Por vezes é necessário seguir estratégias globais adotadas pelas companhias. Rosemback explica que precisou incorporar o nome Gadget para O Inspetor Bugiganga. “A letra G aparecia estampada em pôsters e trailers. Se descartássemos o Gadget, não faria sentido mostrar um G enorme na campanha de lançamento do filme no Brasil”.
Por outro lado, existem casos em que o idioma português permite variações que refletem melhor a história do filme. “O longa The Insider (aquele que participa de um grupo fechado) tornou-se O Informante”, exemplifica o gerente da Buena Vista, fazendo referência ao filme de Michael Mann que concorre a sete Oscars e tem estréia marcada no Brasil para a próxima sexta-feira.

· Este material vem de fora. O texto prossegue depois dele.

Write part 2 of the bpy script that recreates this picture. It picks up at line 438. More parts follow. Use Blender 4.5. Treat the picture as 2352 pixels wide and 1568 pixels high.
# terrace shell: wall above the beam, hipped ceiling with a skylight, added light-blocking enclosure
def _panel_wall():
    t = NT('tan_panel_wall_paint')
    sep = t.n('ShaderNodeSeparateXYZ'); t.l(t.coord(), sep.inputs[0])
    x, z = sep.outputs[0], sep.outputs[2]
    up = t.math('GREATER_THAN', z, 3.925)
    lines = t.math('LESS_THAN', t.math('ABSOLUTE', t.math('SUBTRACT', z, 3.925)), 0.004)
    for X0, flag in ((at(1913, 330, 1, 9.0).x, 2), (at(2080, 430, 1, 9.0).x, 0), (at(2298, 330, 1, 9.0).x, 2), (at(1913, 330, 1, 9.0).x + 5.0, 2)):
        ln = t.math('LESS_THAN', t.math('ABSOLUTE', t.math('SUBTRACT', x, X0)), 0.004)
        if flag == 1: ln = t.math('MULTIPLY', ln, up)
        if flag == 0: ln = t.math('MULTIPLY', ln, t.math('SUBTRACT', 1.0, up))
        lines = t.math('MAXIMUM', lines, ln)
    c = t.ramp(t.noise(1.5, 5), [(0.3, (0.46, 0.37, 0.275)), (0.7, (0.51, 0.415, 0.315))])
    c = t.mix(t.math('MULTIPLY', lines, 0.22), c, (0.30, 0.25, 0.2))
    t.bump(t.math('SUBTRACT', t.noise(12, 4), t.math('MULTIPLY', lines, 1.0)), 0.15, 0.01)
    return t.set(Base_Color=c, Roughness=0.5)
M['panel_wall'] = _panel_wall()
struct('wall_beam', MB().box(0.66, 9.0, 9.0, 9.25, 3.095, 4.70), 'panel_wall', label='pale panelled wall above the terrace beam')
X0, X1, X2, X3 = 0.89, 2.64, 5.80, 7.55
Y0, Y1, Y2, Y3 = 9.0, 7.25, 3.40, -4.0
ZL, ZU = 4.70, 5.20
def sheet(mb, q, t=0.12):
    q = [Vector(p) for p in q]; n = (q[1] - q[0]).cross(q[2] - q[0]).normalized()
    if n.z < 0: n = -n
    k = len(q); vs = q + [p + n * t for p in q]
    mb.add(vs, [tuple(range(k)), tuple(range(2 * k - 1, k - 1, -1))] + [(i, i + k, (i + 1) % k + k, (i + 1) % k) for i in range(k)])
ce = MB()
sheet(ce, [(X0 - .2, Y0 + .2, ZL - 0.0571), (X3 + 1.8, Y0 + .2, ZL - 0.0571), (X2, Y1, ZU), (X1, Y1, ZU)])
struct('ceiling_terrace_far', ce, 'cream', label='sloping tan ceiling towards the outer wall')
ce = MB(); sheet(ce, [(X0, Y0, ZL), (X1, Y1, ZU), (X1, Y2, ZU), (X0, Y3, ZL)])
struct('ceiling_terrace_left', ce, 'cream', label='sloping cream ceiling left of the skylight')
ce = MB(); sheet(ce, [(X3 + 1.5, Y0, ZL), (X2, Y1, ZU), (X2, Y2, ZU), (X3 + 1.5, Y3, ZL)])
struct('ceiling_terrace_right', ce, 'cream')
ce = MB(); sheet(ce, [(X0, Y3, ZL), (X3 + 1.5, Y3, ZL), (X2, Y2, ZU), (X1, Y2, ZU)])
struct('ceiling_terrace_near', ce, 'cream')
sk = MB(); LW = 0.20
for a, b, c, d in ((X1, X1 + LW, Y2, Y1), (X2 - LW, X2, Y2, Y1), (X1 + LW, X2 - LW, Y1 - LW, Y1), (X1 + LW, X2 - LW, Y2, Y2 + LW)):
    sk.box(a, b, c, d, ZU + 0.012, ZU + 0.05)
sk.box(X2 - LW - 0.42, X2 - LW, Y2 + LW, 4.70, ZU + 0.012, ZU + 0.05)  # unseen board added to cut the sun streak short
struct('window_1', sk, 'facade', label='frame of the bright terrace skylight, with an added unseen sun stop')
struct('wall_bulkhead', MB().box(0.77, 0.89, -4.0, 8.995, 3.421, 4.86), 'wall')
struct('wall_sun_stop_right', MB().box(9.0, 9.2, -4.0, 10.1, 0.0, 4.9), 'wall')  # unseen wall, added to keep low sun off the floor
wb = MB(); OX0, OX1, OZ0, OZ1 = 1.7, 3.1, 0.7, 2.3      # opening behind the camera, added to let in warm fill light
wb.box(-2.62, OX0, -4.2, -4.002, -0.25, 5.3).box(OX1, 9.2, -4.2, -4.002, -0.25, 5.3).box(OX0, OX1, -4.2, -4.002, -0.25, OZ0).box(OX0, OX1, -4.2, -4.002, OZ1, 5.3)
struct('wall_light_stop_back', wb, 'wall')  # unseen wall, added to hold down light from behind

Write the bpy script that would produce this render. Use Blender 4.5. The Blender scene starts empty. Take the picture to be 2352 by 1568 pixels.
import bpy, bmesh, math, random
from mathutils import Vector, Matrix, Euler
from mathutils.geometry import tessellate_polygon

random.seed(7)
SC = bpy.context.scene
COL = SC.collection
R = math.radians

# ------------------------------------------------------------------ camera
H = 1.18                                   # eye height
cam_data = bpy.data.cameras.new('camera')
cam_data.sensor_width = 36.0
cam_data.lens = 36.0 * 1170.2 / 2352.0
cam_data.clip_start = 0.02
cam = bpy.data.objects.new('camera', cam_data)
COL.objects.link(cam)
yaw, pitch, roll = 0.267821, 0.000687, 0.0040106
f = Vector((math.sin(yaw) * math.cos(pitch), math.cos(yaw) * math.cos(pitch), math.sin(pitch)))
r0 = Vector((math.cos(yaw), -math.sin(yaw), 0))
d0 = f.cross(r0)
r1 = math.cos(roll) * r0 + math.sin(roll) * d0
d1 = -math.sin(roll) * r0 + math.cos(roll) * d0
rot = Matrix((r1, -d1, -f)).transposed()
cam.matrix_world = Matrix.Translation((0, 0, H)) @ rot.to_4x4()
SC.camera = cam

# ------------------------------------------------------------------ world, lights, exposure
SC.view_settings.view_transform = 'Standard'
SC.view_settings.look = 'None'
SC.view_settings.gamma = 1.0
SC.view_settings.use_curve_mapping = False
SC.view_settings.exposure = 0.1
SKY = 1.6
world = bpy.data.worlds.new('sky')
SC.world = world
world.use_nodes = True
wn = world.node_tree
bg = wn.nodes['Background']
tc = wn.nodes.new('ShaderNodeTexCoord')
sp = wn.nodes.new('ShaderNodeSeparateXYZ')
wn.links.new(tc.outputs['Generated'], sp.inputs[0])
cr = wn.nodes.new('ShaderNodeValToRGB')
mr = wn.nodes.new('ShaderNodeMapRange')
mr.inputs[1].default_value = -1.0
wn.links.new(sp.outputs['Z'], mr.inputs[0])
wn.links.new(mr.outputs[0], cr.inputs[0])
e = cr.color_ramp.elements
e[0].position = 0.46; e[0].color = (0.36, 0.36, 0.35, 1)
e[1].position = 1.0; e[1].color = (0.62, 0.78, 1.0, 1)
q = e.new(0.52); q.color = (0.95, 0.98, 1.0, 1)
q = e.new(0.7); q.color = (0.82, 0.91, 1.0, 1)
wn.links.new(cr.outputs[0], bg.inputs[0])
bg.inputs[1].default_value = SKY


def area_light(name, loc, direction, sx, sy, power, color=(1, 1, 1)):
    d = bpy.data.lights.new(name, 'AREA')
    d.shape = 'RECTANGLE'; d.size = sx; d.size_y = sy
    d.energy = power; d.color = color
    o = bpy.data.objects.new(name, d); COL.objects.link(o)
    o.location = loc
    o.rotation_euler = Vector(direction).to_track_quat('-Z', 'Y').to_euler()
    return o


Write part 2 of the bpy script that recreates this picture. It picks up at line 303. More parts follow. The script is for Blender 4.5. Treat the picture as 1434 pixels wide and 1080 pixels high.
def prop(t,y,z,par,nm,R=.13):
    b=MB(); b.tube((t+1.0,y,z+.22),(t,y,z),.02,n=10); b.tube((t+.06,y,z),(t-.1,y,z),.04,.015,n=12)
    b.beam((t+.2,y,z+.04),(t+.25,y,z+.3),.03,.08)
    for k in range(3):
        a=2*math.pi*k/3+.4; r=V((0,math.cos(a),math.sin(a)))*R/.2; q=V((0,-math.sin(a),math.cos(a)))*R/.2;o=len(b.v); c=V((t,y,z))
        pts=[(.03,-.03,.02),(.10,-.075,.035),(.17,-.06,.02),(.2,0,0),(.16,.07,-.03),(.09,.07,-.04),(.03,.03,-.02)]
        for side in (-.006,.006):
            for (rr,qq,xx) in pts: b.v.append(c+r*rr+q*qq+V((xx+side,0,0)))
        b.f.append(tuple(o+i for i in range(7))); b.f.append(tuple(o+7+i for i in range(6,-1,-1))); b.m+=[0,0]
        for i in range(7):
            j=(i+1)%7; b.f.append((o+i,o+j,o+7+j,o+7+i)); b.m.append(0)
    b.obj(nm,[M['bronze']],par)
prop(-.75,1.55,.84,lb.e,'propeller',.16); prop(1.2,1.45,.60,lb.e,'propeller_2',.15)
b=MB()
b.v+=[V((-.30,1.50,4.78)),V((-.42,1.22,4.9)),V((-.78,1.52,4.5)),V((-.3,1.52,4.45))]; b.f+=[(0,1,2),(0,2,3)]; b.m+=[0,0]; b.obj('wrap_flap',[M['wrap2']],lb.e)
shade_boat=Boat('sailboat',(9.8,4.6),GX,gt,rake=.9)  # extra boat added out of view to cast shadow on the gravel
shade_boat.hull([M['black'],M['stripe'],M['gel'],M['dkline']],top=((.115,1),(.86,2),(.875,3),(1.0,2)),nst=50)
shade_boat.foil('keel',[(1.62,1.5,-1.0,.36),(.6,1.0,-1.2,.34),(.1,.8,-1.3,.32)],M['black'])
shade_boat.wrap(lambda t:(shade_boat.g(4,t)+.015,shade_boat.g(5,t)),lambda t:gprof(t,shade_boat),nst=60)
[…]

Já Gisele Nusman chama a atenção para a necessidade de adequar o título nacional para a realidade brasileira. “Foi o que fizemos com A Lenda do Cavaleiro Sem Cabeça. Originalmente, o filmes chama-se Sleepy Hollow (nome da cidade onde tudo acontece), e não diz nada para o público daqui”.
INTUIÇÃO – A dificuldade aumenta quando algumas cópias atrasam por motivos diversos, como greve na alfândega, e o tempo curto obriga os tituladores a usar apenas as sinopses e o bom senso.
Outro drama que perturba os profissionais de marketing e comunicação das distribuidoras é a condição que alguns cineastas impõem, determinando que o título original seja mantido.
“Todos sabem do esmero com o qual Stanley Kubrick cuidava de seus trabalhos, e não era diferente quando seu filme ia para o Exterior. Ele exigia que o nome de batismo sempre aparecesse ou que fosse traduzido de forma literal”, fala Mendes da Pandora. “Por sorte nossa, nossa única cópia de Kubrick, Lolita, já tinha o nome referendado universalmente pelo romance de Nabokov, do qual o filme foi adaptado”.
Mas se há um ponto em comum entre os tituladores de todas distribuidoras, esse ponto é a preocupação em não usar palavras desgastadas para dar nome aos filmes. ‘Herói’, geralmente adianta a história; ‘amor’ não é mais tolerado nos títulos; ‘paixão’ e ‘vida’ são outras, entre dezenas de expressões, que acabam por comprometer o que está por trás do enredo. Para Leon Cakoff, usar palavras desse tipo “é a vulgarização do mercado. É menosprezar o quociente de inteligência do espectador”.